Thermal analysis and optimization of the heat exchange system in the test loop for the fuel assembly steady-state irradiation based on a re-evaluation method

In order to verify the rationality of the design and reliability of the manufacturing process and provide a basis for the final design of the fuel assembly, it is necessary to carry out a steady-state irradiation test for the new fuel assembly in the pressurized water test loop with high temperature. Based on the historical experimental data feedback, a re-evaluation method for acquiring heat transfer performance of the regenerative heat exchanger was established for the fuel assembly steady-state irradiation in the pressurized water test loop with high temperature to accurately predict the ability of the test loop under different irradiation test parameters.
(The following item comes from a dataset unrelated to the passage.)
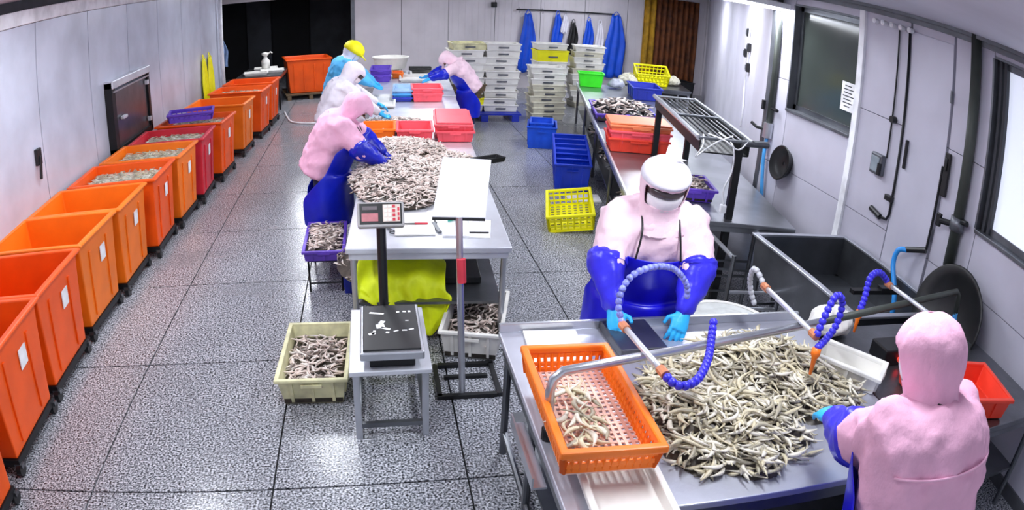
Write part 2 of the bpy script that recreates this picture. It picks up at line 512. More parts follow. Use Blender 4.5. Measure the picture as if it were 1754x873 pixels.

It is shown that the heat exchange power prediction of the heat exchanger is accurate and effective by correcting the heat transfer coefficient of the regeneration section and the cooling section of the regenerative heat exchanger at the same time coupled with carrying out the re-evaluation of the heat exchange capacity. The traditional calculation power is generally higher than the re-evaluation power, and the magnitude of the increase is closely related to the primary water flow, but is weakly affected by the primary water inlet temperature. Meanwhile, it has an obvious effect on increasing the heat exchange power of the heat exchanger at low parameters that shortcircuited water bypass pipes in the regeneration section are set. Furthermore, the heat exchange system in the steady-state test loop should be designed as a series-parallel switchable scheme to satisfy the wide range of power requirements.